In particular, the Transportation Department and the FAA have revived their interest in a piece of the regulatory pie, according to several industry and government sources. The question of FAA’s role versus that of Commerce was a hot-button issue for Congress back in 2019, and up to now lawmakers still have not moved to grant any agency regulatory powers over new kinds of commercial space activities.

Meanwhile, the FCC has been jumping into the regulatory breach, and announced on Nov. 30 a draft “notice of proposed rulemaking” that would seek comment on streamlining its own licensing procedures for new types of space activities, such as large constellations in low Earth orbit. The commission, which is independent from the executive branch, approved the notice at its Dec. 21 meeting.
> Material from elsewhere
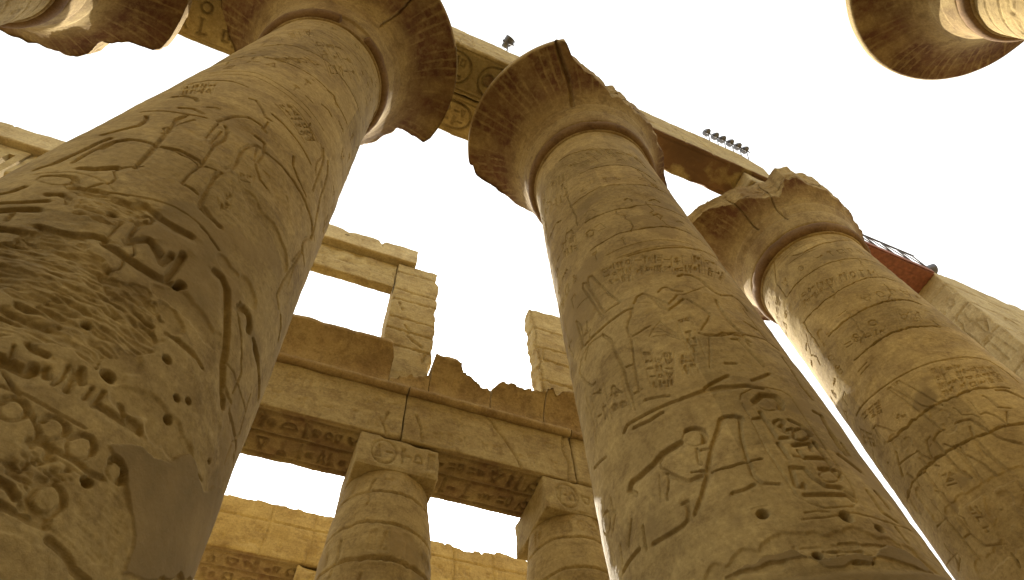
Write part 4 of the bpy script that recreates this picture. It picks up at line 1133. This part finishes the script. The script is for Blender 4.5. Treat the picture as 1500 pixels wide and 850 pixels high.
# ------------------------------------------------------------------ carved pale wall, red platform, railing
FIGURE = ([(0, 0), (.1, 1.4), (.25, 2.1), (.15, 2.9), (.3, 3.3), (.2, 3.6), (.45, 3.9), (.7, 3.7), (.65, 3.3), (.85, 3.0), (.8, 2.1), (.9, 1.3), (.95, 0)],
          [(.85, 2.9), (1.4, 2.5), (1.7, 2.9)], [(.3, 3.0), (-.2, 2.4), (.1, 1.9)], [(.45, 1.6), (.5, 0)], [(.1, 1.5), (.9, 1.5)], [(1.7, 3.4), (1.7, .2)])
def anta():
    x0, x1, y0, y1, z1 = 18.5, 27, 3.85, 7.2, 20.1
    F = Relief(x0, x1, 0, z1-GZ, .03); rng = rngf(9)
    for z in (1.2, 2.4, 3.6, 4.8, 6, 7.2, 8.4, 9.6, 10.8, 12, 13.2, 14.4, 15.6, 16.8, 18, 19.4, 20.6): F.stroke([(x0, z), (x1, z+rng.normal(0, .05))], 'j', 1.8, .8)
    F.text([(18.9, 20.4), (26.8, 20.4), (26.8, 19.5), (18.9, 19.5)], 9, 1, 4, 'g', 2.2, .8, False)
    def fig(u, z, s):                            # large carved standing figure
        for st in ([(0, 0), (.1, 1.4), (.25, 2.1), (.15, 2.9), (.3, 3.3), (.2, 3.6), (.45, 3.9), (.7, 3.7), (.65, 3.3), (.85, 3.0), (.8, 2.1), (.9, 1.3), (.95, 0)],
                   [(.85, 2.9), (1.4, 2.5), (1.7, 2.9)], [(.3, 3.0), (-.2, 2.4), (.1, 1.9)], [(.45, 1.6), (.5, 0)], [(.1, 1.5), (.9, 1.5)], [(1.7, 3.4), (1.7, .2)]):
            F.stroke([(u+x*s, z+y*s) for x, y in st], 'G', 2.0, 1.3)
    fig(19.4, 14.6, 1.2); fig(22.3, 14.6, 1.2); fig(25, 14.6, 1.2); fig(20, 8, 1.4); fig(23.4, 8, 1.4)
    F.text([(20.9, 19), (22.2, 19), (22.2, 16), (20.9, 16)], 2, 5, 44, 'g', 1.8, .9, True)
    E = Relief(y0, y1, 0, z1-GZ, .02)
    for z in (9.3, 10.8, 12.3, 13.8, 15.2, 16.6, 18, 19.4, 20.6): E.stroke([(y0, z), (y1, z+rng.normal(0, .05))], 'j', 1.5, .9)
    for z, a in ((15.9, 4.6), (17.3, 5.4), (18.7, 4.9), (14.5, 5.2), (13.0, 4.7)): E.stroke([(a, z-.7), (a, z+.7)], 'j', 1.5, .8)
    for u, z, sc2 in ((4.1, 17.0, .62), (5.1, 16.6, .7), (4.2, 12.6, .85), (5.5, 12.4, .85)):
        for st in FIGURE: E.stroke([(u+x*sc2, z+y*sc2) for x, y in st], 'G', 1.5, 1.3)
    E.text([(4.0, 20.3), (6.8, 20.3), (6.8, 19.6), (4.0, 19.6)], 6, 1, 8, 'g', 1.6, .9, False, 1.3)
    E.text([(4.95, 19.2), (5.25, 19.2), (5.25, 16.8), (4.95, 16.8)], 1, 6, 9, 'g', 1.4, 1, True, 1.3)
    cx, cy = (x0+x1)/2, (y0+y1)/2; F.u0 -= cx; E.u0 -= cy
    def wf(P, P0):
        P = P.copy(); e = np.clip((P0[:, 2]-20.7)/1.0, 0, 1); P[:, 2] += e*(.22*fbm(P0, 1.4, 6, 3)-.06*np.clip(P0[:, 0]+4.2, 0, 9)*.6); return P
    me = rough_box('carved_wall', (x0-cx, y0-cy, 0), (x1-cx, y1-cy, z1-GZ), (.05, .03, .035), 111, .02, .06, .25, [(1, 0, F), (0, 0, E)], wf)
    tag(link('carved_wall', me, M_PALE, None, (cx, cy, GZ)), 'pale carved stone wall with a sloping top behind the rightmost nave column', 'wall')
anta()
def platform():
    root = thing('timber_platform', 'red timber platform spanning from the broken capital to the pale wall', 'platform', (16.2, 4.6, 19.66))
    B = Relief(-2.3, 2.3, -.75, .75, .02)
    for v in (-.45, -.15, .15, .45): B.stroke([(-2.3, v), (2.3, v)], 's', .8, .8)
    link('deck', rough_box('deck', (-2.3, -.75, 0), (2.3, .75, .16), (.06, .03, .08), 121, .003, .01, 0, [(2, 0, B)]), M_RED, root)
    link('edge_board', rough_box('edge_board', (-2.3, -.80, .02), (2.29, -.753, .28), (.1, .04, .05), 122, .003, .008), M_RED, root)
platform()
def railing():
    root = thing('railing', 'thin iron railing on the edge of the red timber platform', 'railing', (16.2, 3.82, 19.94))
    top = lambda x: .50+.04*(x+2.4)
    link('top_rail', tubes('top_rail', [[(-2.5, 0, top(-2.5)+.25), (2.25, 0, top(2.25)+.3)]], .035), M_IRON, root)
    xs = np.linspace(-2.3, 2.2, 7)
    for x in xs: link('post', tubes('post', [[(x, 0, -.1), (x-.05, 0, top(x)+.27)]], .025), M_IRON, root)
    for a, b in zip(xs[:-1], xs[1:]): link('brace', tubes('brace', [[(a, 0, top(a)+.25), (b, 0, 0)]], .018), M_IRON, root)
railing()

# ------------------------------------------------------------------ floodlights
def floodlight(label, loc, tilt, group=None):
    root = thing('floodlight', label, 'floodlight', loc, 0, group)
    st = link('stand', tubes('stand', [[(0, .18, -.2), (0, 0, .32)], [(-.15, 0, .32), (.15, 0, .32)], [(-.15, 0, .32), (-.15, 0, .52)], [(.15, 0, .32), (.15, 0, .52)]], .018), M_IRON, root)
    body = link('lamp_body', lathe('lamp_body', [(.05, -.20), (.09, -.19), (.10, -.10), (.135, -.04), (.15, .10), (.155, .12), (.13, .122), (.12, .06)], 20), M_LAMP, root, (0, 0, .5))
    body.rotation_euler = tilt
    link('lens', lathe('lens', [(.118, .055), (.118, .085), (.08, .10), (.01, .105)], 20), M_GLASS, body)
    return root
f0 = floodlight('single pale floodlight on the beam between the two widest capitals', (2.44, 3.04, 22.1), (rad(70), 0, rad(20)))
f0.scale = (1.15, 1.15, 1.15)
f1 = floodlight('first dark floodlight from the cracked capital in the row of six', (9.83, 3.04, 22.02), (rad(-35), 0, rad(-20)), 'row of floodlights on the beam')
names = ['second dark floodlight from the cracked capital in the row of six', 'third dark floodlight from the cracked capital in the row of six', 'fourth dark floodlight from the cracked capital in the row of six',
         'fifth dark floodlight from the cracked capital in the row of six', 'last dark floodlight of the row of six, nearest the broken beam end']
f1.scale = (.85, .85, .85)
for x, l in zip((10.17, 10.46, 10.78, 11.08, 11.34), names):
    o = copy_thing(f1); o.location = (x, 3.04, 22.02-.3*max(0, x-10.97)); o['label'] = l
f2 = floodlight('small dark floodlight on the corner of the pale carved wall', (19.25, 4.0, 20.1), (rad(80), 0, rad(60)))
f2.scale = (1.3, 1.3, 1.3)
So the National Space Council has a complicated job in 2023 and beyond.

First, it has to figure out what new rules should be developed. It is clear from the council’s series of “listening sessions” to gather industry input that it wants to take a “light hand” on regulations.
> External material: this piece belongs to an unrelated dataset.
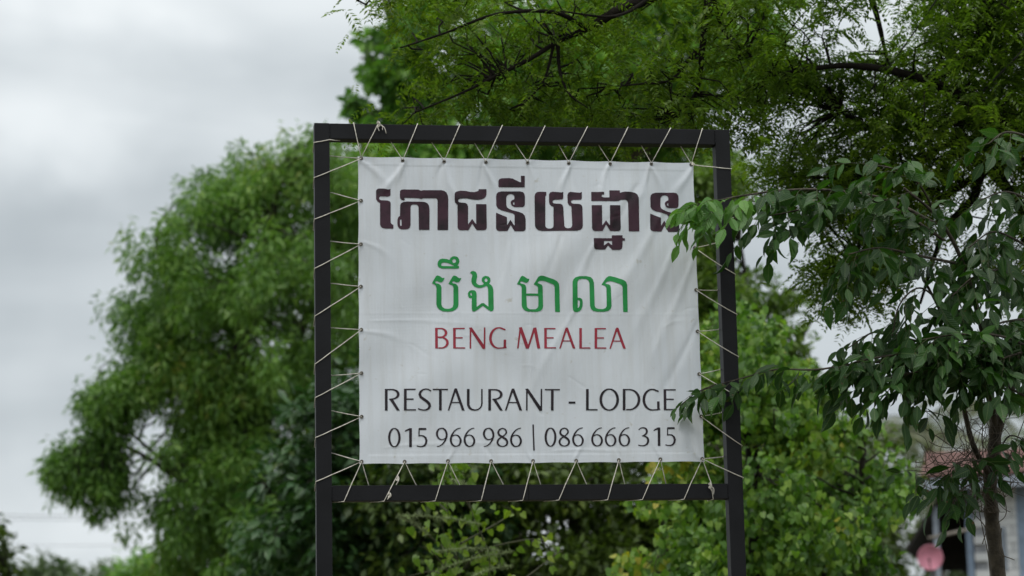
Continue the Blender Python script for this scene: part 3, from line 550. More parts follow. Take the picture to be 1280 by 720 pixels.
# left
cl = thing('lacing_cord', (-1, 0, 3.6), 'pale cord lacing the left edge of the banner round the left post', 'cord')
mb = MB(); outs = [(393.2,222),(393.2,274),(393.4,335.5),(393.8,395),(393.8,455),(394.3,497),(394.8,547),(395.3,602)]
ins_ = [(411.5,241),(411.6,302),(412,354.5),(412.2,410),(412.6,469.5),(413,514),(413.6,567)]
q0 = F3(393, 178, FR); q1 = F3(422, 174.8, FR)
path = [np.array([-1+TH+.05, .02, ZT-.079]), np.array([-1+TH+.001, FR, ZT-.0815]), np.array([-1.0026, FR, q0[2]]), np.array([-1.0026, BK, q0[2]-.03]), np.array([-1+TH+.003, BK, F3(412, 190, 0)[2]]), eye(EYE_TOP[0])]
es = [EYE_TOP[0]]+EYE_LEFT+[EYE_BOT[0]]
for i, e in enumerate(es):
    if i > 0: q = F3(*ins_[i-1], TH*.8); path += [np.array([-1+TH+.0026, BK, q[2]+.006]), np.array([-1+TH+.012, TH*.75, q[2]])]
    path.append(eye(e)); E_ = eye(e); q = F3(*outs[i], FR)
    k = (E_[0]+1-TH)/(E_[0]+1); path += [along(e, outs[i], x=412.3+i*.2), np.array([-1.0026, FR, q[2]]), np.array([-1.0026, BK, q[2]-.035])]
cordline(mb, path); link('cord', mb.mesh('cord', True), cl, M['cord'])
# bottom
cbm = thing('lacing_cord', (0, 0, ZB), 'pale knotted cord lacing the bottom edge of the banner to the lower rail', 'cord')
mb = MB(); lo = [(430,626),(480,626),(544,625),(601.5,625),(653.5,624.5),(698.5,624),(759.6,624),(803,624),(855,623)]
hi = [(461,607),(520.5,607),(575,606),(629.5,606),(676,605.5),(733.5,605),(781,605),(832.5,604.5)]
path = []
for i, e in enumerate(EYE_BOT):
    q = F3(*lo[i], FR)
    pre = [np.array([q[0]-.055, TH*.5, ZB-.0735]), np.array([q[0], FR, ZB-.0735]), along(e, lo[i], y=606), eye(e)]
    if i < 8:
        h = F3(*hi[i], TH*.7); post = [np.array([h[0], TH*.7, ZB+.0026]), np.array([h[0]+.03, BK, ZB-.01]), np.array([F3(*lo[i+1], FR)[0]-.06, BK, ZB-.07])]
    else: h = F3(889, 604, FR); l = F3(891.5, 623.5, FR); post = [np.array([h[0], FR, ZB+.002]), np.array([l[0], FR, ZB-.0735]), np.array([l[0]-.01, BK, ZB-.0735])]
    path += pre+post
cordline(mb, path); link('cord', mb.mesh('cord', True), cbm, M['cord'])
for (px, py) in ((487, 619), (497, 598)): knot(F3(px, py, FR), cbm, .95, 1)
knot(F3(887.5, 607, FR-.004), cbm, 1.1, 2)
# right
crt = thing('lacing_cord', (1, 0, 3.6), 'pale cord lacing the right edge of the banner round the right post', 'cord')
mb = MB(); outs = [(913,211),(914.5,272),(917,343),(919.5,393),(922,446),(924.3,497),(926.5,557),(928.8,597)]
ins_ = [(893,262),(889,304),(897,363),(898,412),(900,462),(903,516),(905.5,571)]
path = []; es = [EYE_TOP[8]]+EYE_RIGHT+[EYE_BOT[8]]
for i, e in enumerate(es):
    if i > 0: q = F3(*ins_[i-1], TH*.6); path += [np.array([1-TH-.0026, BK, q[2]+.006]), np.array([1-TH-.008, TH*.6, q[2]])]
    E_ = eye(e); path.append(E_); q = F3(*outs[i], FR); k = (1-TH-E_[0])/(1-E_[0])
    path += [along(e, outs[i], x=[893.5,894.5,897,898.5,900.5,902.5,905,907][i]), np.array([1.0026, FR, q[2]]), np.array([1.0026, BK, q[2]-.02])]
cordline(mb, path); link('cord', mb.mesh('cord', True), crt, M['cord'])

# ------------------------------------------------------------------ foliage engine
T_QUAD = (np.array([(0,0,0),(.42,.5,.03),(1,0,-.06),(.42,-.5,.03)]), [(0,3,2,1)])
T_OV = (np.array([(0,0,0),(.22,.40,.05),(.60,.46,.04),(1,0,-.10),(.60,-.46,.04),(.22,-.40,.05),(.30,0,0),(.66,0,-.02)]), [(0,6,1,1),(6,7,2,1),(7,3,2,2),(0,5,6,6),(5,4,7,6),(4,3,7,7)])
T_HEART = (np.array([(0,0,0),(-.10,.30,.03),(.18,.52,.05),(.60,.34,.02),(1,0,-.10),(.60,-.34,.02),(.18,-.52,.05),(-.10,-.30,.03)]), [(0,4,3,2),(0,2,1,1),(0,6,5,4),(0,7,6,6)])
def unit(a): return a/(np.linalg.norm(a, axis=-1, keepdims=True)+1e-9)
def blade(me, V, n):
    at = me.attributes.new('blade', 'FLOAT_VECTOR', 'POINT'); at.data.foreach_set('vector', np.tile(np.asarray(V, np.float32)*np.array([1, 1, 0], np.float32), (n, 1)).ravel().astype(np.float32)); return me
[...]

It is unclear, however, whether the proposal Harris has asked the staff to send her by March 7 will address the more controversial question of which agency, or agencies, will be tapped to implement new rules. And the biggest question of all is how the White House will handle the congressional question.
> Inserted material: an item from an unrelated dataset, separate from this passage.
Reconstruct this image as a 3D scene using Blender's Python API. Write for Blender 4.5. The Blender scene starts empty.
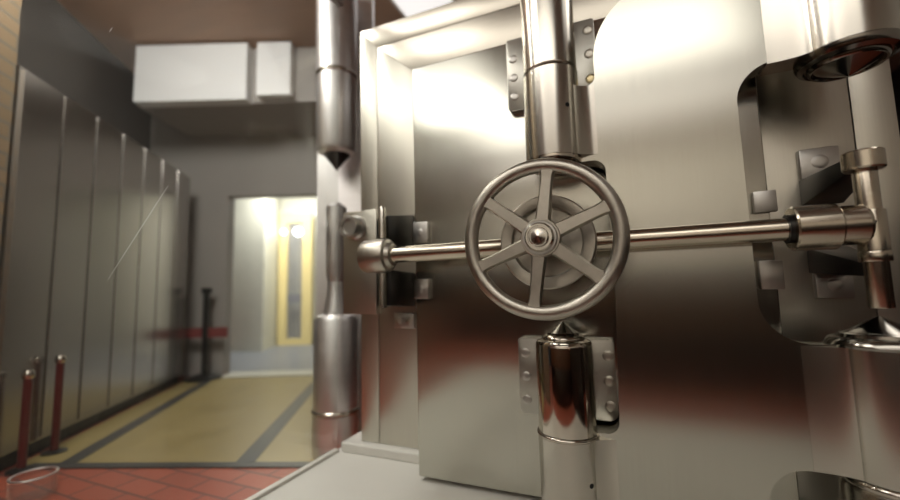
import bpy, bmesh, math, random
from mathutils import Vector, Matrix
random.seed(4)
S = bpy.context.scene
C = S.collection
PI = math.pi

# ------------------------------------------------------------------ camera
cam_d = bpy.data.cameras.new('camera')
cam = bpy.data.objects.new('camera', cam_d)
C.objects.link(cam)
S.camera = cam
cam_d.sensor_width = 36.0
cam_d.lens = 16.0
cam_d.clip_start = 0.02
right = Vector((0.9192, 0.3931, -0.0246))
up = Vector((0.0611, -0.0808, 0.9949))
back = Vector((0.3891, -0.9160, -0.0983))
m = Matrix((right, up, back)).transposed().to_4x4()
m.translation = Vector((0, 0, 0.75))
cam.matrix_world = m
cam_d.dof.use_dof = True
cam_d.dof.focus_distance = 0.95
cam_d.dof.aperture_fstop = 1.0

# ------------------------------------------------------------------ world, exposure
W = bpy.data.worlds.new('world')
S.world = W
W.use_nodes = True
W.node_tree.nodes['Background'].inputs[0].default_value = (0.9, 0.93, 1.0, 1)
W.node_tree.nodes['Background'].inputs[1].default_value = 0.02
S.view_settings.view_transform = 'Standard'
S.view_settings.look = 'None'
S.view_settings.exposure = 0.0
S.view_settings.gamma = 1.0
S.view_settings.use_curve_mapping = False


def area(name, loc, aim, sx, sy, power, col=(1, 0.95, 0.87)):
    d = bpy.data.lights.new(name, 'AREA')
    d.shape = 'RECTANGLE'
    d.size, d.size_y = sx, sy
    d.energy = power
    d.color = col
    o = bpy.data.objects.new(name, d)
    C.objects.link(o)
    o.location = loc
    o.rotation_euler = (Vector(aim) - Vector(loc)).to_track_quat('-Z', 'Y').to_euler()
    return o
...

“We know that we’re going to have a proposal for the vice president and there will be some response from the executive branch,” Diane Howard, who director the council’s commercial operations, said Dec. 13 at the annual Galloway Symposium on space law.

She pushed back, however, at a recent Reuters report that the decision would take the form of an executive order. “We don’t know that it’s going to be an executive order,” she cautioned. “There are a number of mechanisms that are available to us, one of which an executive order.”

UN building in Geneva

UN Photo/Jean-Marc Ferré

International Norm Setting: Slowly, Slowly

The UN Open Ended Working Group on Reducing Space Threats held two meetings in 2022, and will hold two more meetings in 2023, the first of which has been scheduled for Jan. 30 through Feb. 3. The most recent meeting, Sept. 12 to 16 in Geneva, Switzerland, was widely hailed as a success despite Russian efforts to push it off the rails. The US has been active in the meeting, for example lobbying for inclusion of its ASAT moratorium.

Meanwhile, the UN Committee on the Peaceful Uses of Outer Space (COPUOS) in Vienna, Austria, will be looking at how to further implement the 21 “best practice guidelines” for ensuring the safety and sustainability future space usage approved in 2019. COPUOS this year established a follow-on Working Group on the Long Term Sustainability of Outer Space Activities to get into the nitty gritty how countries should apply the guidelines. The working group has a five-year mandate.

The State Department on July 8 issued a solicitation to US industry for inputs on implementation, noting that the guidelines “address a number of key issues, including guidance on national level policy and regulatory frameworks for space activities, safety of space operations, scientific research and development, international cooperation, and capacity-building to ensure that developing nations can establish conducive national policies for safe space operations.”

Further, UN member states will be preparing next year for the UN Summit of the Future planned for November 2024, where space also will be on the agenda. The agenda for the summit includes “a dialogue on outer space to ensure that it is used peacefully and sustainably.”

Richard Buenneke, senior space policy advisor at the State Department’s Bureau of Arms Control, Verification and Compliance, on Nov. 2 told the CyberSatGov 2022 conference that the summit will be “an important opportunity for UN member states… to take stock of a broad range of challenges to space security and sustainability.”

However, all the UN efforts likely will have to continue to struggle with Russian obstructionism stemming from Moscow’s anger at the international opprobrium it has come under following its invasion of Ukraine.